>>

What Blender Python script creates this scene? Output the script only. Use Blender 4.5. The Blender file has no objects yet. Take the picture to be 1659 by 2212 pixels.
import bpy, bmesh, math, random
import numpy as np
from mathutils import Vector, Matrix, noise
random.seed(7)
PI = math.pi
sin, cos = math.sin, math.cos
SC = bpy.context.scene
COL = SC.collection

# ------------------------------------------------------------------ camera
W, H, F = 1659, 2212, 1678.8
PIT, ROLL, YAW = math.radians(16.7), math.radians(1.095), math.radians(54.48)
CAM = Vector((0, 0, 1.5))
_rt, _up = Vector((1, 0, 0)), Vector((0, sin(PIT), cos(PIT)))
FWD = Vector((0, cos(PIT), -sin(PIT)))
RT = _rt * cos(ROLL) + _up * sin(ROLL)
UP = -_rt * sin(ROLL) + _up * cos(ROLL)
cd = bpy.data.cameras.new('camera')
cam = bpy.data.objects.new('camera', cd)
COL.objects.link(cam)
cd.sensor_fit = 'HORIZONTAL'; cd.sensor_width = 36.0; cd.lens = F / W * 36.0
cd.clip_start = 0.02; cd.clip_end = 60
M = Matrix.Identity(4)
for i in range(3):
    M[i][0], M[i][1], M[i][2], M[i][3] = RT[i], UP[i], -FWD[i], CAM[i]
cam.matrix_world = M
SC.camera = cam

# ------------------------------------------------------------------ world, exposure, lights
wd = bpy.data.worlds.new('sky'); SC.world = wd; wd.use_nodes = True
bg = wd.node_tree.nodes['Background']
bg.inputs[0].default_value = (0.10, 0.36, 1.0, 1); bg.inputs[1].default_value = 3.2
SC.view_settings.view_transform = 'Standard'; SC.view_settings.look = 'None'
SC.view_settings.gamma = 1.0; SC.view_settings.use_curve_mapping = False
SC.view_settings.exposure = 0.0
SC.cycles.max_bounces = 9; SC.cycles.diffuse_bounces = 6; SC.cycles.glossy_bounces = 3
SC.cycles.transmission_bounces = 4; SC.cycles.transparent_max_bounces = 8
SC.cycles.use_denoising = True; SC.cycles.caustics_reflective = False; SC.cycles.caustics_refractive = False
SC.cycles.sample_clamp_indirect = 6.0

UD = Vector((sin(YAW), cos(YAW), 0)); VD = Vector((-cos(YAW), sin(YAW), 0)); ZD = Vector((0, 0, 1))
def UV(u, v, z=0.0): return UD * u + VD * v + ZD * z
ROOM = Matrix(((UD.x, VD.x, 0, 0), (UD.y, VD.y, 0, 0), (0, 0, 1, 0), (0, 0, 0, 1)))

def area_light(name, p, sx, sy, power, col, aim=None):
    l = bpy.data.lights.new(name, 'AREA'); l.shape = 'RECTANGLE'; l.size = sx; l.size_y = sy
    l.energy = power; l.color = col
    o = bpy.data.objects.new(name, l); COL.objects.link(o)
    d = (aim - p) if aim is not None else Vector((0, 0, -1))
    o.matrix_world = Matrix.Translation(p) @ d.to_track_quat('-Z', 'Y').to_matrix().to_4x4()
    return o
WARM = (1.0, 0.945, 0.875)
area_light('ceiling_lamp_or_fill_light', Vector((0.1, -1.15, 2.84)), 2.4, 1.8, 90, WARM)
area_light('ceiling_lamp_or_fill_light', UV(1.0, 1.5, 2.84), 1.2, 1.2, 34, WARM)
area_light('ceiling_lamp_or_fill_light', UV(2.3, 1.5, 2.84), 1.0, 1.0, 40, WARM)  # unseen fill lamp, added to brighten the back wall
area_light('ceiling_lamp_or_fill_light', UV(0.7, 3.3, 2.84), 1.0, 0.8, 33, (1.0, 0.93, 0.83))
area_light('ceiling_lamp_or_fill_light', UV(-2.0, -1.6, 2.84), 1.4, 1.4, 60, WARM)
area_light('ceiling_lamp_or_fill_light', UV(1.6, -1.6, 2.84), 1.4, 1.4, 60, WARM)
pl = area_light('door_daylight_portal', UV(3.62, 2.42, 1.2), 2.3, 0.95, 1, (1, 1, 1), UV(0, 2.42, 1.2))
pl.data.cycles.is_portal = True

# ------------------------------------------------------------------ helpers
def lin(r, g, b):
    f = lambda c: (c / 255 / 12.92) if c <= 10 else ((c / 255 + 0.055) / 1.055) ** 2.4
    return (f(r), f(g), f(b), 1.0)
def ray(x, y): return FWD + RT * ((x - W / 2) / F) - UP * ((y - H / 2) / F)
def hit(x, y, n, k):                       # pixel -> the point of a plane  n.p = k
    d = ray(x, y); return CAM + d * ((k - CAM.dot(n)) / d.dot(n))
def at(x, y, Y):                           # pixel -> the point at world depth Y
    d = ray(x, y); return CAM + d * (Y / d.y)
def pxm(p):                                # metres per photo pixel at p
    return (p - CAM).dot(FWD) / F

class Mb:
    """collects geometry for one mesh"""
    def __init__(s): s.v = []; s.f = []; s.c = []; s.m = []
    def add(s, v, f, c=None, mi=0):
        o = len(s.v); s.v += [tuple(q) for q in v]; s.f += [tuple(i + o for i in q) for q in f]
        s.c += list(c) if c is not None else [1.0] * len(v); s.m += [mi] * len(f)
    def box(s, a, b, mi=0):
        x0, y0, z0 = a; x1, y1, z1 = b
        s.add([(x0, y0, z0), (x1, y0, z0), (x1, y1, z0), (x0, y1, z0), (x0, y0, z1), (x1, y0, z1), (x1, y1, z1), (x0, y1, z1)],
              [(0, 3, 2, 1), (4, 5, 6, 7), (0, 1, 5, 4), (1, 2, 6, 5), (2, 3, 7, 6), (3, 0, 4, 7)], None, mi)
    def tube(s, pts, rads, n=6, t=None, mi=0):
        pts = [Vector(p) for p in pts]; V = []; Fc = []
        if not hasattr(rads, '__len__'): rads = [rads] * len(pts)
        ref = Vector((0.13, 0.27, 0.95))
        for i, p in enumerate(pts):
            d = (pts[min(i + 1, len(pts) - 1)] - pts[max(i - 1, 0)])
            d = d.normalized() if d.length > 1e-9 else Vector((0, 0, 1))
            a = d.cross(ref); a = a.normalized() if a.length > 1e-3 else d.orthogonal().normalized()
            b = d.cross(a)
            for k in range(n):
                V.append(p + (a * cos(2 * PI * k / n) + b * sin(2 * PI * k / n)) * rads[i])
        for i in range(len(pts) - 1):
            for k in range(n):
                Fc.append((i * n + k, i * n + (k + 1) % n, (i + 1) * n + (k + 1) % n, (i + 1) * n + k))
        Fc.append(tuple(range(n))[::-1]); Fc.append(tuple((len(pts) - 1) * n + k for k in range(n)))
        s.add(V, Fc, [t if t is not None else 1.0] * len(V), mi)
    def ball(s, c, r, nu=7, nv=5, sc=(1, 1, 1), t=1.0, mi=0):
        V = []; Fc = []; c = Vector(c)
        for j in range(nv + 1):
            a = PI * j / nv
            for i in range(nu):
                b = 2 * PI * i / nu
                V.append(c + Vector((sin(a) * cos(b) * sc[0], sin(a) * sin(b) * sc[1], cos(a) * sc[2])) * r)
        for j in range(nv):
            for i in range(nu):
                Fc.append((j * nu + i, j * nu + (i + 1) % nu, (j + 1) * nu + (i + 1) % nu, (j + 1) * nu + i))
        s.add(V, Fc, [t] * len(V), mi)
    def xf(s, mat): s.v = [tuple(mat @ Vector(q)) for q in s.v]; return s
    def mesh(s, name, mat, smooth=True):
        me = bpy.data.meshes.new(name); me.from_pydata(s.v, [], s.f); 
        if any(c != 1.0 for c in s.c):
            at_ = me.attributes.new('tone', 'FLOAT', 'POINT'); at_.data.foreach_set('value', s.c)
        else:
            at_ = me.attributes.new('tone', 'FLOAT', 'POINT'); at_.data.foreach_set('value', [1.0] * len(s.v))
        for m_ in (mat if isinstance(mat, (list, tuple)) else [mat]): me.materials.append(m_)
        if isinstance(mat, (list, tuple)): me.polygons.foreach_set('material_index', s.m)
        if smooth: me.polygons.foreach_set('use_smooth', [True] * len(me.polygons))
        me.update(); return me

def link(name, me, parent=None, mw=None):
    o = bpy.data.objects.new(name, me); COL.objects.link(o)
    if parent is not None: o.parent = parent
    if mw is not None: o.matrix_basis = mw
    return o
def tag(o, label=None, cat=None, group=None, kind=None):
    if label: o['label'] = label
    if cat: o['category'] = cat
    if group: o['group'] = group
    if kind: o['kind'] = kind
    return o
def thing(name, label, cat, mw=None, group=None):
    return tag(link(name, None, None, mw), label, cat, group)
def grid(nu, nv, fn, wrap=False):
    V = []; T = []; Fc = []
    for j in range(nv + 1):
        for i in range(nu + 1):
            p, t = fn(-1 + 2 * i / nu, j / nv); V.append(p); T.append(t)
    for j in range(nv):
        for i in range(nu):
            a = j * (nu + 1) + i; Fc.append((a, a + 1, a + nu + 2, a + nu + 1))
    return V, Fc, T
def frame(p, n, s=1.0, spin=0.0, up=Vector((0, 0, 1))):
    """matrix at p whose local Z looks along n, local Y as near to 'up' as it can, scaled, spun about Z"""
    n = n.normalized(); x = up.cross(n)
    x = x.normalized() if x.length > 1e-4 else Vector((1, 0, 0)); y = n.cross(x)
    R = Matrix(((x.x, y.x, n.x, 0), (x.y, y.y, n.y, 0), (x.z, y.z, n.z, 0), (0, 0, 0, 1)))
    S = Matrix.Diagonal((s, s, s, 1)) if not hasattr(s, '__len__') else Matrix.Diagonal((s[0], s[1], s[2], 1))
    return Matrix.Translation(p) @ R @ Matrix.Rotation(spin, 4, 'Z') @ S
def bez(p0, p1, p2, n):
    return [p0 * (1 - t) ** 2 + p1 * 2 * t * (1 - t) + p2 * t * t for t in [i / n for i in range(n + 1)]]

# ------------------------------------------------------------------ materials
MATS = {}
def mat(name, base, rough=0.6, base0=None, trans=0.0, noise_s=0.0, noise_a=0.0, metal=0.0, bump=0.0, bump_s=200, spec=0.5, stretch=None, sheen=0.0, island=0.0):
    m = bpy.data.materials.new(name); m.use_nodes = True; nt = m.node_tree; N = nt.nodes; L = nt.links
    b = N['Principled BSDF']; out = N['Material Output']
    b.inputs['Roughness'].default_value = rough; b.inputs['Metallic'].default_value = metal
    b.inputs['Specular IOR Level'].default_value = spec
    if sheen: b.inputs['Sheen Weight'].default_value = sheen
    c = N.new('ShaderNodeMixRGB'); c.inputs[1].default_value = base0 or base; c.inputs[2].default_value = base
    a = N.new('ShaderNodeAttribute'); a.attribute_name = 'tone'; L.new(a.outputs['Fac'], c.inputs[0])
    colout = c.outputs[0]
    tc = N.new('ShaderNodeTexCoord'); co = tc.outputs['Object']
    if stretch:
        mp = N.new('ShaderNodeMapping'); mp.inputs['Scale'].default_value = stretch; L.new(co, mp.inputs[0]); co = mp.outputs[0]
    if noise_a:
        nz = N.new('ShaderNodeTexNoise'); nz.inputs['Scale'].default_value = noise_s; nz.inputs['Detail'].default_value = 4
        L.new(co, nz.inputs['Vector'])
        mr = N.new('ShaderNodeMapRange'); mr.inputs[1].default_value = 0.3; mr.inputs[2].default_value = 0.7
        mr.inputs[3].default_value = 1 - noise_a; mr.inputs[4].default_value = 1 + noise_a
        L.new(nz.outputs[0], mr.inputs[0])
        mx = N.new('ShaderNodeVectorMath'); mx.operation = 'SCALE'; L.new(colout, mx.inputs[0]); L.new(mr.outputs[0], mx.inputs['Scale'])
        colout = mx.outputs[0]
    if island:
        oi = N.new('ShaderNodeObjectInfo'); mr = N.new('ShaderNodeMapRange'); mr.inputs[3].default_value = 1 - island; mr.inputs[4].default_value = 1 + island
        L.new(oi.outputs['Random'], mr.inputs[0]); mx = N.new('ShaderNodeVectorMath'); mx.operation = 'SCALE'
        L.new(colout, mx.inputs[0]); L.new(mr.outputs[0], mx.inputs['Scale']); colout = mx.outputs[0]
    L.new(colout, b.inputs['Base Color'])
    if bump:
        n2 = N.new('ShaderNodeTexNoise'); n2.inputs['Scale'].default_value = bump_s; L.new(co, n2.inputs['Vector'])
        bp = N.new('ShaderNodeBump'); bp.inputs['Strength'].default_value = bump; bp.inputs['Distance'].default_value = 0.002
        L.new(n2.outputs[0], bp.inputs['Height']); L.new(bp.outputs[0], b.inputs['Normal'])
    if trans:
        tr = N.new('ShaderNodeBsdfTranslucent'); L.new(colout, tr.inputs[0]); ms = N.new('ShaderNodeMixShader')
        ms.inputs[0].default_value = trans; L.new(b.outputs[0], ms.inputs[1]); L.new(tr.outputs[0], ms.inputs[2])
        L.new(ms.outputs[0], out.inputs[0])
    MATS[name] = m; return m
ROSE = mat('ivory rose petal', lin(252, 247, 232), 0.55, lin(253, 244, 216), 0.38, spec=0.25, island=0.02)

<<

## PROBLEM TO SOLVE
Please repeat word for word the lines above that run from the beginning through the line containing "COL = SC.collection", keeping both the first and that last line.

## TASK RESULT
What Blender Python script creates this scene? Output the script only. Use Blender 4.5. The Blender file has no objects yet. Take the picture to be 1659 by 2212 pixels.
import bpy, bmesh, math, random
import numpy as np
from mathutils import Vector, Matrix, noise
random.seed(7)
PI = math.pi
sin, cos = math.sin, math.cos
SC = bpy.context.scene
COL = SC.collection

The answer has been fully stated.